Handmaids News: Digesting Cardinal George Pell Sex Abuse Charges, Vatican Reels Over Msgr. Luigi Capozzi's Gay Sex Orgy

It's been a rough couple of weeks at the Vatican, and Pope Francis is not amused. The Daily Beast reveals the latest scandal, one in which the Vatican's Swiss Guards were called to "break up a drug-fueled gay orgy in Pope Francis' backyard'.  Last week's blockbuster found Australian Cardinal George Pell, the Vatican's de facto finance chief, according to the New York Times, charged with sexual assault. Pell is due in court in Melbourne, Australia on July 18. He has testified previously before Australia's Royal Commission Into Institutional Responses to Child Sexual Abuse about charges that he "had sexually abused minors himself beginning early in his priesthood and continuing until he became archbishop of Melbourne." Cardinal Pell insists that he's innocent of all charges and will return to Australia, as soon as possible, to clear his name following advice and approval by his doctors who will also advise on his travel arrangements,” according to a statement issued by the Archdiocese of Sydney. 

With Rome reeling from the Pell charges, the Vatican's Swiss Guards were called to a ruckus in the so-called Ex Sant'Uffizio Palace, owned by the Congregation for the Doctrine of the Faith, charged with investigating charges of clerical sex abuse within the church, and formerly occupied by Joseph Ratzinger, aka Pope Benedict XVI. Countless high-ranking cardinals live in the palatial building, whose 'Ratzinger' quarters had been given to Monsignor Luigi Capozzi, the secretary for Cardinal Francesco Coccopalmerio, who heads the Vatican’s Pontifical Council for Legislative Texts, charged with deciphering and clarifying various points of canon law. 

When the Swiss Guards showed up, an orgy was in progress, with numerous naked men allegedly writhing around the floor with Capozzi and his guests, apparently under the influence of hard drugs according to the Italian newspaper Il Fatto Quotidiano which broke the story.

Catholic Culture confirms that indeed the event did occur, noting as well that it's not clear how Msgr. Capozzi landed an apartment there, a plum not normally accorded to his rank. 
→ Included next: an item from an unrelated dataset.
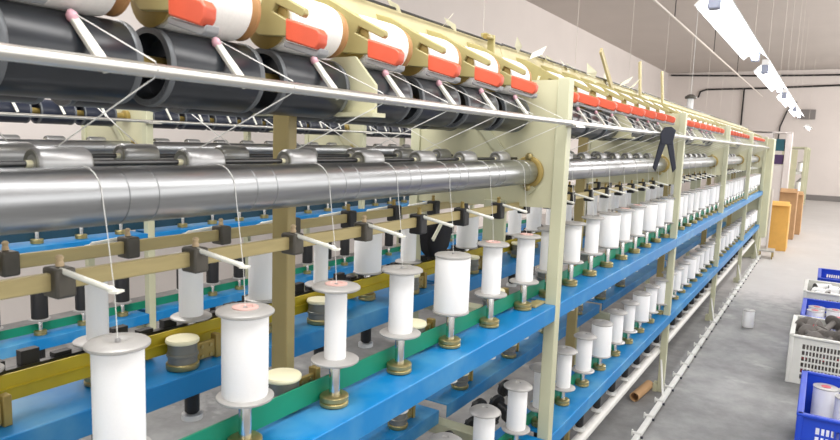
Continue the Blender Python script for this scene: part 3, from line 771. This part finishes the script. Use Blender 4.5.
# ------------------------------------------------------------------ light
w = bpy.data.worlds.new('ambient_fill'); bpy.context.scene.world = w; w.use_nodes = True  # even ambient fill, let in by leaving out the right and back walls
bg = w.node_tree.nodes['Background']; bg.inputs[0].default_value = (1, .97, .94, 1); bg.inputs[1].default_value = .55
def area(loc, tgt, sx, sy, power, col=(1, .98, .96)):  # added area light outside the view
    l = bpy.data.lights.new('fill_light', 'AREA'); l.shape = 'RECTANGLE'; l.size = sx; l.size_y = sy; l.energy = power; l.color = col
    o = bpy.data.objects.new('fill_light', l); C.objects.link(o); o.location = loc
    o.rotation_euler = (Vector(tgt)-Vector(loc)).to_track_quat('-Z', 'Y').to_euler(); return o
area((4, -4.7, 2.5), (4, 5, 2.3), 14, 2.2, 130)  # side fill added along the open right side, no windows known there
area((17, -4.7, 2.5), (17, 5, 2.3), 11, 2.2, 400)
area((-3.5, .5, 2.6), (3, .8, 1.6), 4, 2, 50)  # fill added behind the camera
area((1.2, -.25, 3.1), (1.6, .45, 0), 6.5, .5, 62)  # from here on: unseen overhead lamp rows, added to light the deck tops
area((1.0, 2.15, 3.5), (1.6, 1.9, 0), 6.0, .5, 95)
area((9.5, -.8, 3.95), (9.5, .6, 0), 9, .4, 90)
# ------------------------------------------------------------------ camera
f, vp, rr = 640., (828., 155.), .035
a = Vector((vp[0]-420, vp[1]-220, f)).normalized()
n = Vector((-rr, 1, (-(vp[1]-220)+rr*(vp[0]-420))/f)).normalized()
l = a.cross(n).normalized()
if l.x > 0: l = -l
u = -n
R = Matrix((a, l, u))            # rows: world axes in camera coords (x right, y down, z forward)
right = Vector((R[0][0], R[1][0], R[2][0])); down = Vector((R[0][1], R[1][1], R[2][1])); fwd = Vector((R[0][2], R[1][2], R[2][2]))
mw = Matrix((( right.x, -down.x, -fwd.x, 0), (right.y, -down.y, -fwd.y, 0), (right.z, -down.z, -fwd.z, H), (0, 0, 0, 1)))
cd = bpy.data.cameras.new('camera'); cam = bpy.data.objects.new('camera', cd); C.objects.link(cam); cam.matrix_world = mw
cd.sensor_width = 36; cd.lens = 36*f/840; cd.clip_start = .05; cd.clip_end = 100
cd.dof.use_dof = True; cd.dof.focus_distance = 2.4; cd.dof.aperture_fstop = 11
sc = bpy.context.scene; sc.camera = cam
vs = sc.view_settings; vs.view_transform = 'Standard'; vs.look = 'None'; vs.gamma = 1; vs.use_curve_mapping = False; vs.exposure = .45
Msgr. Capozzi had access to a car with Vatican license plates: again a sign that he had influential friends. Those license plates made him virtually exempt from searches by the Italian police, and could have facilitated the transportation of illegal drugs. The location of his residence—in a building with one door leading onto Vatican territory, the other onto the streets of Rome—was also ideal for someone avoiding police oversight.